Chad's high court has ordered an oil consortium headed by America’s ExxonMobil to pay $74 billion in fines for alleged unpaid taxes, Bloomberg reports. The court has also demanded the oil giant pay $819 million in overdue royalties.
The record figure is almost five times the country’s GDP of about $13 billion.
The fine is the biggest ever imposed on an energy company, exceeding the $61.6 billion penalty against BP over the Gulf of Mexico disaster that killed 11 workers and left a spill of over 3 million barrels of oil.
READ MORE: BP estimates loss from Gulf of Mexico oil spill at almost $62bn
Experts say Chad is unlikely to see most of the fine.

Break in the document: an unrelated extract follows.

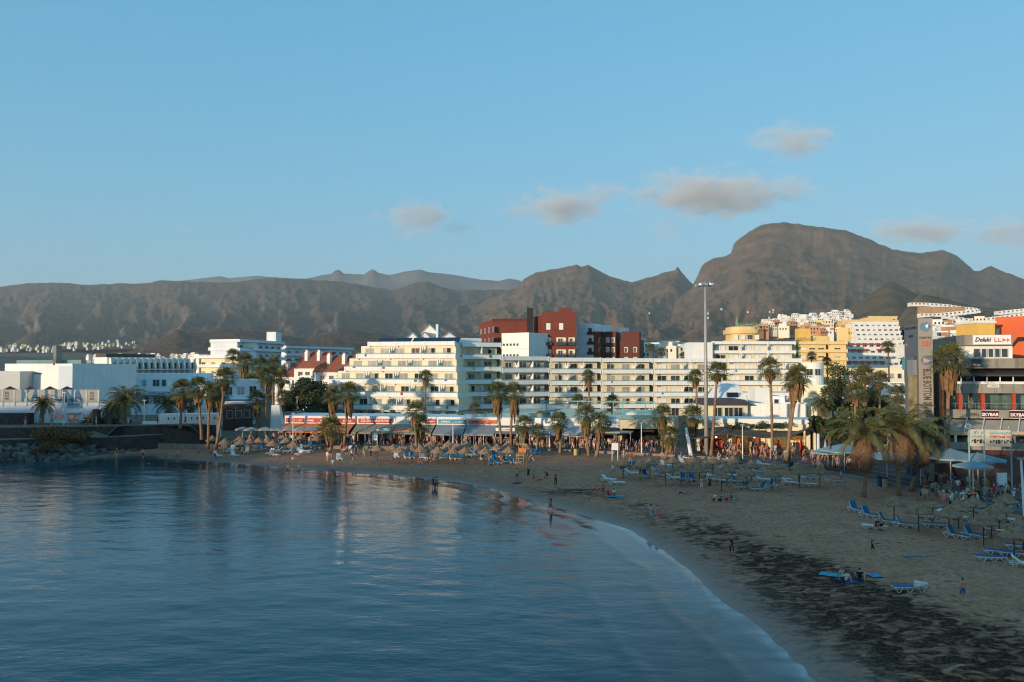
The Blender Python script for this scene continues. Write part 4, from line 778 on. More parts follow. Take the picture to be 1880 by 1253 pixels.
# --- the row of beach shops under the hotel
DARKAW = lambda n, c: mat(n, c, .85, .1, 1.2, stain=.12)
SHOPLINE = [P(520, 145.5), P(760, 142.5), P(1000, 139), P(1165, 134.5)]
def shop_xy(u):
    us_ = [520, 760, 1000, 1165]; d = np.interp(u, us_, [145.5, 142.5, 139, 134.5]); return P(u, float(d))
SIGNR = mat('red sign', (.55, .03, .03), .5, .05, 1); SIGNT = mat('teal sign', (.10, .30, .34), .5, .05, 1); SIGNW = mat('white sign', (.8, .78, .74), .5, .05, 1); SIGNB = mat('blue sign', (.05, .22, .36), .5, .05, 1); SIGNO = mat('orange red sign', (.72, .20, .11), .5, .05, 1)
def shop(label, u0, u1, aw, signs, posts=3, drop=1.25, out_=3.2, sill=None, goods='rgw', name='beach_shop', seed=0):
    A, B = shop_xy(u0), shop_xy(u1); s = bld(name, label, A, PZ); fr = Fr(A, B); L = fr.L; r = random.Random(seed + int(u0))
    m = MB(); fr.box(m, 0, L, -9, -8.8, PZ, 4.3); fr.box(m, 0, .15, -8.797, -.2, PZ, 4.3); fr.box(m, L - .15, L, -8.797, -.2, PZ, 4.3); m.build('wall', mat('shop wall', (.42, .33, .24), .8, .15, .6), s)
    m = MB(); fr.box(m, -.02, L + .02, -9.3, 0, 4.303, 5.65); m.build('fascia', WHITE, s)
    if aw:
        n = max(1, int(L / 5))
        for i in range(n):
            a, b = L * i / n + .04, L * (i + 1) / n - .04; m = MB(); z1, z0 = 4.25, 4.25 - drop
            m.hexa([fr.p(a, out_, z0), fr.p(b, out_, z0), fr.p(b, .02, z1), fr.p(a, .02, z1), fr.p(a, out_, z0 + .06), fr.p(b, out_, z0 + .06), fr.p(b, .02, z1 + .06), fr.p(a, .02, z1 + .06)])
            fr.box(m, a, b, out_ + .003, out_ + .04, z0 - .22, z0 + .05); m.build('awning', aw, s)
    for i in range(posts):
        x = .15 + (L - .3) * i / max(1, posts - 1); m = MB(); m.tube([fr.p(x, out_ - .1, PZ), fr.p(x, out_ - .1, 4.25 - drop)], .05, 6); m.build('post', WHITEM, s)
    for (a, b, z0, z1, mm, tx, tm) in signs:
        sa, sb = (a - u0) / (u1 - u0) * L, (b - u0) / (u1 - u0) * L; m = MB(); o = .06
        if z1 < 4.3: o = out_ - .6
        fr.box(m, sa, sb, o, o + .1, z0, z1); bd = m.build('sign_board', mm, s); bd_fr = fr
        if tx: text(bd, fr, (sa + sb) / 2, o + .12, (z0 + z1) / 2, tx, (z1 - z0) * .78, tm, ext=.015, sx=min(1.1, (sb - sa) * .9 / (len(tx) * (z1 - z0) * .47)))
        else: scribble(bd, fr, sa + (sb - sa) * .15, sb - (sb - sa) * .15, o + .105, z0 + (z1 - z0) * .3, (z1 - z0) * .4, tm, int(a))
    gm = {'r': mat('red goods', (.45, .05, .04), .7, .4, 3), 'g': mat('grey goods', (.2, .2, .22), .7, .4, 3), 'w': mat('pale goods', (.55, .5, .42), .7, .4, 3), 'b': mat('blue goods', (.06, .13, .3), .7, .4, 3), 'y': mat('ochre goods', (.5, .33, .1), .7, .4, 3)}
    for i in range(int(L / 1.5)):
        x = r.uniform(.4, L - .8); o = r.uniform(-5, -.5); m = MB(); h_ = r.uniform(.7, 1.9); fr.box(m, x, x + r.uniform(.4, .9), o - .4, o, PZ, PZ + h_ * .5); fr.box(m, x + .1, x + .5, o - .35, o - .05, PZ + h_ * .502, PZ + h_); m.build('goods_rack', gm[r.choice(goods)], s)
    return s
WL = mat('white letters', (.85, .83, .8), .6, .03, 1); YL = mat('pale yellow letters', (.8, .65, .4), .6, .03, 1); RL = mat('dark red letters', (.35, .05, .04), .6, .03, 1); BLt = mat('navy letters', (.06, .10, .22), .6, .05, 1)
SG = (4.5, 5.25)
shop('orange-awninged restaurant at the end of the beach shops', 524, 590, DARKAW('orange awning', (.55, .19, .07)), [(526, 533, *SG, SIGNR, '', WL), (536, 559, *SG, SIGNR, '', YL), (563, 583, *SG, SIGNR, '', WL)], 4, 1.1, goods='ry')
shop('restaurant with orange awning and long red sign', 590, 652, DARKAW('orange awning', (.55, .19, .07)), [(585, 618, *SG, SIGNR, '', WL), (620, 652, *SG, SIGNR, '', WL)], 3, 1.1, goods='ry')
shop('beach pub with wide red sign and olive awning', 656, 728, DARKAW('olive awning', (.27, .24, .17)), [(659, 721, *SG, SIGNR, "COLÓN BEACH'S PUB", WL), (699, 726, 3.15, 3.95, SIGNT, 'MASSAGE', WL)], 4, 1.2, goods='grwb')
shop('shop with small red boards beside the massage sign', 728, 800, DARKAW('olive awning', (.27, .24, .17)), [(728, 736, 2.95, 3.5, SIGNR, '', WL), (739, 759, 2.95, 3.5, SIGNO, '', WL), (786, 801, *SG, SIGNR, '', WL)], 4, 1.2, goods='gwb')
shop('shop with paired blue signs and grey-blue awning', 802, 857, DARKAW('grey blue awning', (.25, .27, .28)), [(805, 830, *SG, SIGNT, '', WL), (831, 856, *SG, SIGNB, '', WL)], 4, 1.3, goods='rwb')
shop('shop with paired orange signs and grey awning', 858, 913, DARKAW('grey blue awning', (.25, .27, .28)), [(860, 884, *SG, SIGNO, '', RL), (884, 911, *SG, SIGNO, '', RL)], 4, 1.3, goods='rgw')
shop('white-framed shop with navy lettering under the fascia', 914, 955, DARKAW('dark slate awning', (.12, .14, .17)), [(915, 950, 3.5, 4.1, SIGNW, '', BLt)], 3, .9, goods='bg')
shop('restaurant with grey awnings and pale signs', 956, 1042, DARKAW('pale grey awning', (.38, .37, .36)), [(998, 1018, *SG, SIGNW, '', SIGNB), (1019, 1040, *SG, SIGNW, '', RL)], 5, 1.2, goods='ryr')
shop('restaurant with grey awning next to the dark clothes shop', 1042, 1090, DARKAW('pale grey awning', (.38, .37, .36)), [(1058, 1080, *SG, SIGNW, '', RL)], 3, 1.2, goods='ry')
shop('dark clothes shop with black fascia board', 1090, 1135, DARKAW('black awning', (.05, .05, .05)), [(1107, 1124, 3.3, 4.0, BLACKM, '', WL), (1110, 1122, 4.6, 5.4, BLACKM, '', WL)], 3, .7, goods='wgb')
# open parking entrance
def entrance():
    A, B = shop_xy(1137), P(1236, 133); e = bld('covered_entrance', 'wide beige covered entrance with dark interior below the terrace', A, PZ); fr = Fr(A, B); BE = mat('beige render', (.60, .49, .33), .8, .08, .4, stain=.15)
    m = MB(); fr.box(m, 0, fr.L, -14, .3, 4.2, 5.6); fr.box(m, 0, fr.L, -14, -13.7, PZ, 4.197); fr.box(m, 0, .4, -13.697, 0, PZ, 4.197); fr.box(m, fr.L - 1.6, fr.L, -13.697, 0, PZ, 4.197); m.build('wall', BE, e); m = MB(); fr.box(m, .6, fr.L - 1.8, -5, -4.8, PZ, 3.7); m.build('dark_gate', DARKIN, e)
    m = MB(); fr.box(m, -2.4, 2.4, .303, 4.4, 3.7, 3.85); m.build('pergola_roof', GREYM, e)
    for s in (-2.3, 0, 2.3): m = MB(); m.tube([fr.p(s, 4.2, PZ), fr.p(s, 4.2, 3.7)], .06, 6); m.build('post', GREYM, e)
    m = MB(); fr.box(m, 5.5, 5.9, .31, .36, 4.7, 5.2); m.build('emblem', BLt, e)
entrance()
# terrace above the shops: balustrade, pergola, umbrellas
def terrace():
    t = thing('hotel_terrace', 'hotel terrace above the shops with green glass balustrade and teal pergola', 'terrace', (*shop_xy(960), 5.6)); 
    for u0, u1 in ((865, 960), (960, 1060), (1060, 1165)):
        fr = Fr(shop_xy(u0), shop_xy(u1)); m = MB(); fr.box(m, 0, fr.L, -.5, -.42, 5.7, 6.45); m.build('balustrade', GREENG, t); m = MB(); fr.box(m, 0, fr.L, -40, -9.4, 4.6, 5.2); m.build('deck', CREAM, t)
    fr = Fr(P(1165, 134.5), P(1236, 134)); m = MB(); fr.box(m, 0, fr.L, -.5, -.42, 5.65, 6.35); m.build('balustrade', GREENG, t)
    TE = mat('teal painted metal', (.10, .36, .31), .5, .06, 1); f = Fr(shop_xy(985), shop_xy(1200)); m = MB(); f.box(m, 0, f.L, -3.2, -3.05, 8.3, 8.5); m.build('pergola_beam', TE, t)
    for s in (1, 6.5, 12.6, 14.2, 18): m = MB(); f.box(m, s, s + .14, -3.2, -3.06, 5.6, 8.297); m.build('pergola_post', TE, t)
terrace()

# --- brown sail canopy with lit shops, terrace restaurant above
def sails():
    c = bld('sail_canopy_shops', 'lit souvenir shops under a brown tensile sail canopy', P(1265, 127), PZ)
    FA = mat('brown sail fabric', (.13, .105, .095), .85, .1, 1)
    uu = np.linspace(0, 1, 25); fv = np.interp(uu, [0, .28, .6, .8, .92, 1], [803, 791, 800, 797, 785, 768]); bv = np.interp(uu, [0, .3, .6, .85, 1], [790, 783, 786, 783, 771]); fu = 1262 + uu * 236
    F0 = np.array([pt(u, v + 5, 121) for u, v in zip(fu, fv)]); B0 = np.array([pt(u, v, 127) for u, v in zip(fu, bv)])
    rows = [F0 + (B0 - F0) * k - np.array([0, 0, .35 * 4 * k * (1 - k)]) for k in np.linspace(0, 1, 6)]; G = np.array(rows)
    me = grid_mesh('sail_canopy', G[..., 0], G[..., 1], G[..., 2], FA, True); me.transform(Matrix.Translation(-Vector(c.location))); o = link('sail_canopy', me, c); so = o.modifiers.new('s', 'SOLIDIFY'); so.thickness = .06
    fr = Fr(P(1278, 128), P(1500, 124)); L = fr.L; m = MB(); fr.box(m, 0, L, -6, -5.8, PZ, 4.6); fr.box(m, 0, L, -5.797, 0, 4.603, 5.6)
    for u in (0, 4.7, 10.6, 16.2, L - .6): fr.box(m, u, u + .6, -5.797, .1, PZ, 4.6)
    m.build('wall', CREAM, c); m = MB(); fr.box(m, -1.5, L, -5.9, .35, 5.603, 6.35); m.build('terrace_band', WHITE, c)
    gm = [mat('red goods', (.45, .05, .04), .7, .4, 3), mat('ochre goods', (.5, .33, .1), .7, .4, 3), mat('pale goods', (.55, .5, .42), .7, .4, 3), mat('black goods', (.03, .03, .03)), mat('orange goods', (.62, .2, .03), .7, .2, 3)]
    r = random.Random(4)
    for i in range(46):
        s = r.uniform(.8, L - 1); o = r.uniform(-4, .8); h_ = r.uniform(.8, 2.4); m = MB(); fr.box(m, s, s + r.uniform(.35, .8), o - .35, o, PZ, PZ + h_ * .6); fr.box(m, s + .05, s + .4, o - .3, o - .05, PZ + h_ * .602, PZ + h_); m.build('goods_rack', r.choice(gm), c)
    LM = mat('lit lamp', (1, .9, .7), .5, 0, 1, emit=(1, .78, .45), es=9)
    for s in (3.5, 5.6, 8.4, 11.4, 13.6, 15.2, 17.3): m = MB(); fr.box(m, s, s + .5, -2.2, -1.8, 4.4, 4.5); m.build('ceiling_lamp', LM, c)
    for u in (1315, 1385): q = pt(u, 803, 122.5); m = MB().ball(q, .11, 8); m.build('globe_lamp', LM, c)
    m = MB(); fr.box(m, 5.6, 10.2, .15, .25, 3.9, 4.5); m.build('sign_board', BLACKM, c); scribble(c, fr, 6.6, 9.3, .26, 4.05, .3, YL, 3); m = MB(); fr.box(m, 11.4, 15.8, .15, .25, 3.9, 4.4); m.build('sign_board', BLACKM, c); scribble(c, fr, 11.8, 15.4, .26, 4.05, .22, WL, 9)
    m = MB(); fr.box(m, .6, 3.9, .4, .5, 1.9, 3.2); m.build('red_banner', SIGNR, c)
    m = MB(); p = P(1500, 121); m.tube([(*p, PZ), (*p, 6.6)], .28, 10); m.build('mast', WHITE, c); m = MB(); a = Vector((*P(1259, 122), 5.2)); b = Vector((*P(1268, 119), PZ)); m.tube([a, b], [.2, .3], 8); m.build('leaning_mast', WHITEM, c)
    h_ = bld('terrace_restaurant', 'white terrace restaurant with dark tiled eave and roof panel behind the sails', P(1300, 150), 5.6)
    fr = block(h_, P(1296, 146), P(1372, 146), 5.2, 7.5, 8, CREAM, parap=0); m = MB(); a = .8; m.hexa([fr.p(-a, a, 7.5), fr.p(fr.L + a, a, 7.5), fr.p(fr.L + a, -8, 7.6), fr.p(-a, -8, 7.6), fr.p(0, .1, 8.4), fr.p(fr.L - .5, .1, 8.4), fr.p(fr.L - .5, -8, 8.5), fr.p(0, -8, 8.5)]); m.build('eave', mat('slate eave tile', (.07, .055, .065), .6, .2, 3), h_)
    for s in (2.0, 4.0, 5.7): window(h_, fr, s, .02, 5.4, 1.6, 1.7, 'd')
    f2 = Fr(P(1312, 156), P(1374, 156)); L2 = f2.L; m = MB(); m.add([f2.p(0, 0, 7.8), f2.p(L2, 0, 7.8), f2.p(L2 - 1.2, -3.5, 11.0), f2.p(1.2, -3.5, 11.2), f2.p(0, -8, 7.8), f2.p(L2, -8, 7.8)], [(0, 1, 2, 3), (4, 0, 3), (1, 5, 2), (5, 4, 3, 2), (4, 5, 1, 0)]); m.build('sail_roof', WHITE, h_)
    m = MB(); f2.box(m, 2.5, 4.6, -1.25, -.5, 8.5, 9.4); m.build('roof_panel', SOLAR, h_)
    block(h_, P(1386, 152), P(1412, 152), 4, 10.2, 5, WHITE, parap=.15); block(h_, P(1375, 147), P(1478, 143), 4, 7.6, 6, WHITE, parap=.2); b3 = block(h_, P(1412.5, 151), P(1440, 150), 4, 8.8, 5, BLUEW, parap=.1); window(h_, b3, 1.2, .02, 7.3, .9, 1.1, 'd'); f4 = block(h_, P(1424, 150), P(1500, 144), 4, 7.0, 5, CREAM, parap=.3)
    m = MB(); fr5 = Fr(P(1330, 125.5), P(1470, 124)); 
sails()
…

“Nobody is going to cooperate outside of Chad in enforcing this judgment; this leaves Exxon exposed to possibly losing everything it has inside Chad but that’s such an extraordinary number, I can’t imagine the assets they have there are worth that much,” said Jeffery Atik, who teaches international law at Loyola Law School in Los Angeles, as quoted by Bloomberg.
Exxon is currently deciding what to do next as it disagrees with the Chadian court’s ruling. The company declined to comment on the figure.
“This dispute relates to a disagreement over commitments made by the government to the consortium, not the government’s ability to impose taxes,” a spokesman said.
Exxon Mobil has been pumping oil in the African country since 2003, operating a pipeline that delivers Chadian oil to Cameroon for further export. The producer initially cooperated with Malaysian state-owned oil company Petronas and US-based multinational energy corporation Chevron. Chevron sold its stake in the project two year ago.
In 2006, Chad’s President Idriss Deby accused Chevron and Petronas of tax dodging, giving the companies 24 hours to leave the country. However, the case was settled with the firms denying the allegations.